**STATED PROBLEM:**
Omit all images, then return the remaining material exactly as it stands.

**PROVIDED DATA:**
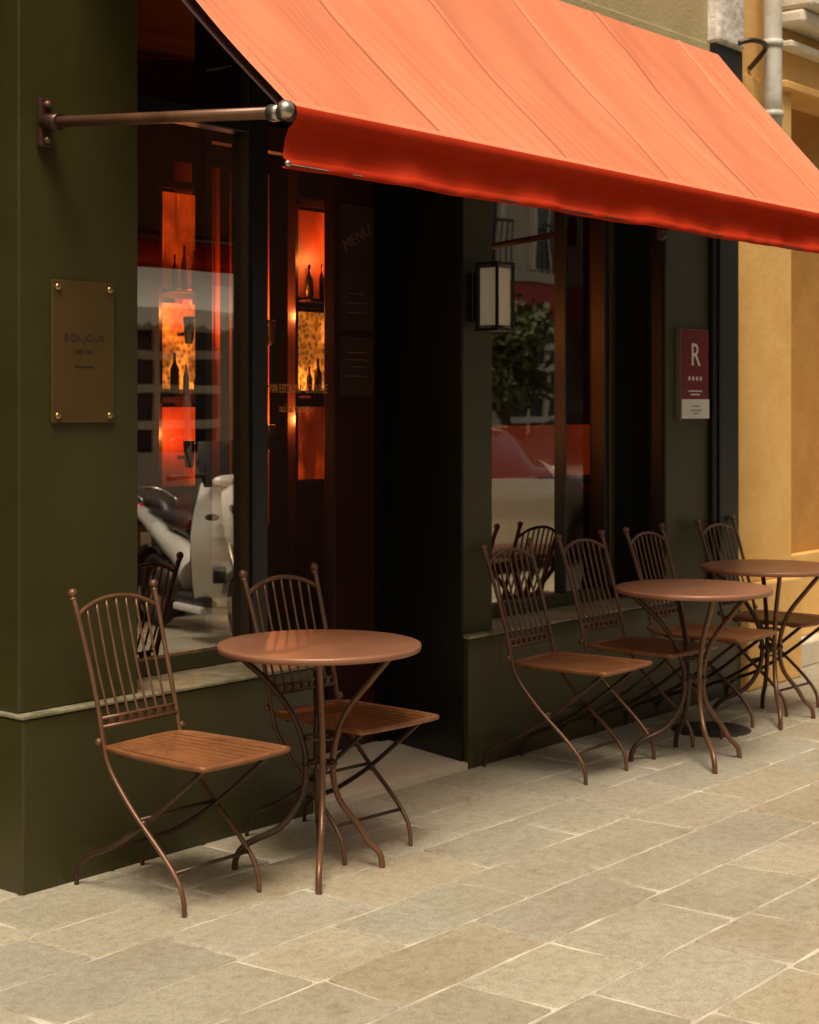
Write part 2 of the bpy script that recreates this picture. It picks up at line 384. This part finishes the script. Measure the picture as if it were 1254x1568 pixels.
# bottles and glasses on the shelf rails
for x0,x1 in ((4.853,5.066),(5.72,5.98)):
    for z in (1.525,1.985):
        b.box(x0-.01,x1+.01,5.30,5.384,z-.012,z-.002,'door')
        xx=x0+.03
        while xx<x1-.02:
            h=random.uniform(.10,.20);r=random.uniform(.012,.02)
            b.lathe([(0,0),(r,0),(r,h*.6),(r*.35,h*.78),(r*.35,h),(0,h)],(xx,5.345,z),'bronze',12);xx+=random.uniform(.05,.09)
b.done('panels',scr)
cur=B()
def curtain(b,x0,x1,y,z0,z1,k):
    n=40;i=b.mi(k);vs=[]
    for q in range(n+1):
        t=q/n;yy=y+.025*math.sin(t*n*.9);vs.append((b.bm.verts.new((x0+(x1-x0)*t,yy,z0)),b.bm.verts.new((x0+(x1-x0)*t,yy,z1))))
    for a,c in zip(vs,vs[1:]):
        ff=b.bm.faces.new((a[0],c[0],c[1],a[1]));ff.material_index=i;ff.smooth=True
curtain(cur,4.66,4.83,5.58,.9,2.6,'curtain');curtain(cur,5.46,5.69,5.58,.9,2.6,'curtain');curtain(cur,5.12,5.38,5.60,.9,2.6,'curtain')
cur.done('orange_curtain')
for (x,y,zs) in ((4.90,5.27,(1.82,1.28)),(5.20,5.50,(1.82,)),(5.60,5.46,(1.84,1.34)),(5.90,5.27,(2.12,))):
    for z in zs:
        e=empty('wall_sconce',(x,y,z));b=B()
        b.lathe([(0,-.03),(.008,-.025),(.010,-.005),(0,.01)],(0,0,0),'bulb',12)
        b.lathe([(0,-.075),(.018,-.072),(.026,.02),(.028,.045),(.026,.045),(.023,.015),(.014,-.06),(0,-.062)],(0,0,0),'bronze',20)
        b.tube([(0,.02,-.03),(0,.07,-.03)],.008,'bronze',8,1)
        b.done('shade',e)
        l=bpy.data.lights.new('glow','POINT');l.energy=5.5;l.color=(1,.32,.07);l.shadow_soft_size=.02
        lo=bpy.data.objects.new('glow',l);COL.objects.link(lo);lo.parent=e;lo.location=(0,0,.07)
def f(b):
    b.box(6.9,9.2,5.4,5.55,1.06,1.36,'banq',.02);b.box(6.9,9.2,5.0,5.55,.45,1.0,'int',.02)
b=B();f(b);b.done('banquette')
po=empty('door_poster')
b=B()
b.box(5.12,5.335,4.582,4.588,1.80,2.33,'poster');b.box(5.12,5.335,4.582,4.588,1.52,1.77,'poster')
for z,w in ((1.70,.12),(1.67,.15),(1.64,.1),(1.60,.14),(1.95,.1),(1.91,.13),(1.87,.12)): b.box(5.225-w/2,5.225+w/2,4.579,4.5815,z,z+.004,'posterink')
b.done('sheet',po)
text('lettering','MENU',(5.225,4.5795,2.19),.07,'posterink',po,rot=(math.pi/2,-math.radians(28),0))
gl=empty('door_lettering')
text('lettering','MAISON CAFE',(4.885,4.612,1.545),.052,'gold',gl,sp=1.2)
text('script','a la carte',(4.885,4.612,1.465),.048,'gold',gl)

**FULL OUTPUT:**
Write part 2 of the bpy script that recreates this picture. It picks up at line 384. This part finishes the script. Measure the picture as if it were 1254x1568 pixels.
# bottles and glasses on the shelf rails
for x0,x1 in ((4.853,5.066),(5.72,5.98)):
    for z in (1.525,1.985):
        b.box(x0-.01,x1+.01,5.30,5.384,z-.012,z-.002,'door')
        xx=x0+.03
        while xx<x1-.02:
            h=random.uniform(.10,.20);r=random.uniform(.012,.02)
            b.lathe([(0,0),(r,0),(r,h*.6),(r*.35,h*.78),(r*.35,h),(0,h)],(xx,5.345,z),'bronze',12);xx+=random.uniform(.05,.09)
b.done('panels',scr)
cur=B()
def curtain(b,x0,x1,y,z0,z1,k):
    n=40;i=b.mi(k);vs=[]
    for q in range(n+1):
        t=q/n;yy=y+.025*math.sin(t*n*.9);vs.append((b.bm.verts.new((x0+(x1-x0)*t,yy,z0)),b.bm.verts.new((x0+(x1-x0)*t,yy,z1))))
    for a,c in zip(vs,vs[1:]):
        ff=b.bm.faces.new((a[0],c[0],c[1],a[1]));ff.material_index=i;ff.smooth=True
curtain(cur,4.66,4.83,5.58,.9,2.6,'curtain');curtain(cur,5.46,5.69,5.58,.9,2.6,'curtain');curtain(cur,5.12,5.38,5.60,.9,2.6,'curtain')
cur.done('orange_curtain')
for (x,y,zs) in ((4.90,5.27,(1.82,1.28)),(5.20,5.50,(1.82,)),(5.60,5.46,(1.84,1.34)),(5.90,5.27,(2.12,))):
    for z in zs:
        e=empty('wall_sconce',(x,y,z));b=B()
        b.lathe([(0,-.03),(.008,-.025),(.010,-.005),(0,.01)],(0,0,0),'bulb',12)
        b.lathe([(0,-.075),(.018,-.072),(.026,.02),(.028,.045),(.026,.045),(.023,.015),(.014,-.06),(0,-.062)],(0,0,0),'bronze',20)
        b.tube([(0,.02,-.03),(0,.07,-.03)],.008,'bronze',8,1)
        b.done('shade',e)
        l=bpy.data.lights.new('glow','POINT');l.energy=5.5;l.color=(1,.32,.07);l.shadow_soft_size=.02
        lo=bpy.data.objects.new('glow',l);COL.objects.link(lo);lo.parent=e;lo.location=(0,0,.07)
def f(b):
    b.box(6.9,9.2,5.4,5.55,1.06,1.36,'banq',.02);b.box(6.9,9.2,5.0,5.55,.45,1.0,'int',.02)
b=B();f(b);b.done('banquette')
po=empty('door_poster')
b=B()
b.box(5.12,5.335,4.582,4.588,1.80,2.33,'poster');b.box(5.12,5.335,4.582,4.588,1.52,1.77,'poster')
for z,w in ((1.70,.12),(1.67,.15),(1.64,.1),(1.60,.14),(1.95,.1),(1.91,.13),(1.87,.12)): b.box(5.225-w/2,5.225+w/2,4.579,4.5815,z,z+.004,'posterink')
b.done('sheet',po)
text('lettering','MENU',(5.225,4.5795,2.19),.07,'posterink',po,rot=(math.pi/2,-math.radians(28),0))
gl=empty('door_lettering')
text('lettering','MAISON CAFE',(4.885,4.612,1.545),.052,'gold',gl,sp=1.2)
text('script','a la carte',(4.885,4.612,1.465),.048,'gold',gl)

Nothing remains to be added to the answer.